**Exercise**
Reproduce the material that follows, please, but only from its first line to the line containing "M_BLACK, vinyl, n=170)", inclusive.

**Data excerpt**
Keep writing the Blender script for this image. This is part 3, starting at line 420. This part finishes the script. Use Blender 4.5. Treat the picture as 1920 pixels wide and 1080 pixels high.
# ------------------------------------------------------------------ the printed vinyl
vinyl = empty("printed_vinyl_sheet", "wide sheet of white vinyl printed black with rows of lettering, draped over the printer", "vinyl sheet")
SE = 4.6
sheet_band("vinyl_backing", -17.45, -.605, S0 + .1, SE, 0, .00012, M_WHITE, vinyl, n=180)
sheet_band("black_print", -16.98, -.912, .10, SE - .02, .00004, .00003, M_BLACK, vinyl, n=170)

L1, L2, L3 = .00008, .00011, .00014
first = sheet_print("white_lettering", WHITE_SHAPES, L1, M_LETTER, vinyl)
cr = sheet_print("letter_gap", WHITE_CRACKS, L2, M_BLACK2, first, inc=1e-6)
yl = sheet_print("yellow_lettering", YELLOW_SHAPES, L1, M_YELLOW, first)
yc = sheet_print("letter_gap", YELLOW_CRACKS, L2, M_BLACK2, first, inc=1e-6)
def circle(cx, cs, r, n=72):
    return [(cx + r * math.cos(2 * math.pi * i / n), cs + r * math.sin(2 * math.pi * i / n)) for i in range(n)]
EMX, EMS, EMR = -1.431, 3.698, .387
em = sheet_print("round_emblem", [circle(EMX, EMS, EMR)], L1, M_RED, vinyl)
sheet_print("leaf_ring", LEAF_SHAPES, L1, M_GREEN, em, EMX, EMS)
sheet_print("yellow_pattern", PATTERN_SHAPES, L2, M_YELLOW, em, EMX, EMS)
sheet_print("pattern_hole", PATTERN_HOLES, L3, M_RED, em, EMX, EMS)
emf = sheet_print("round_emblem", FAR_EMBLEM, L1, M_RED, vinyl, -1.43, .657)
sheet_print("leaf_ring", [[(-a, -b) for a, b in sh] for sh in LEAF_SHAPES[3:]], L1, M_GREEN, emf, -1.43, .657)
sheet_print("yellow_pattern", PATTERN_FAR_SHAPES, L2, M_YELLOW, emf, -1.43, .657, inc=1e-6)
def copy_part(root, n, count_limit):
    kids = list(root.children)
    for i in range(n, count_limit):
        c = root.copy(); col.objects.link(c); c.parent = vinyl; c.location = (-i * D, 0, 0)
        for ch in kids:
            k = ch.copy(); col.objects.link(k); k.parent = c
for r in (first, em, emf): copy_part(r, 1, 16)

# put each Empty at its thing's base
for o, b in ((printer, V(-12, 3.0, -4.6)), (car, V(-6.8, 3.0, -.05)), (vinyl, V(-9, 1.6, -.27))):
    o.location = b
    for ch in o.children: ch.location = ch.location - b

**Output of the exercise**
Keep writing the Blender script for this image. This is part 3, starting at line 420. This part finishes the script. Use Blender 4.5. Treat the picture as 1920 pixels wide and 1080 pixels high.
# ------------------------------------------------------------------ the printed vinyl
vinyl = empty("printed_vinyl_sheet", "wide sheet of white vinyl printed black with rows of lettering, draped over the printer", "vinyl sheet")
SE = 4.6
sheet_band("vinyl_backing", -17.45, -.605, S0 + .1, SE, 0, .00012, M_WHITE, vinyl, n=180)
sheet_band("black_print", -16.98, -.912, .10, SE - .02, .00004, .00003, M_BLACK, vinyl, n=170)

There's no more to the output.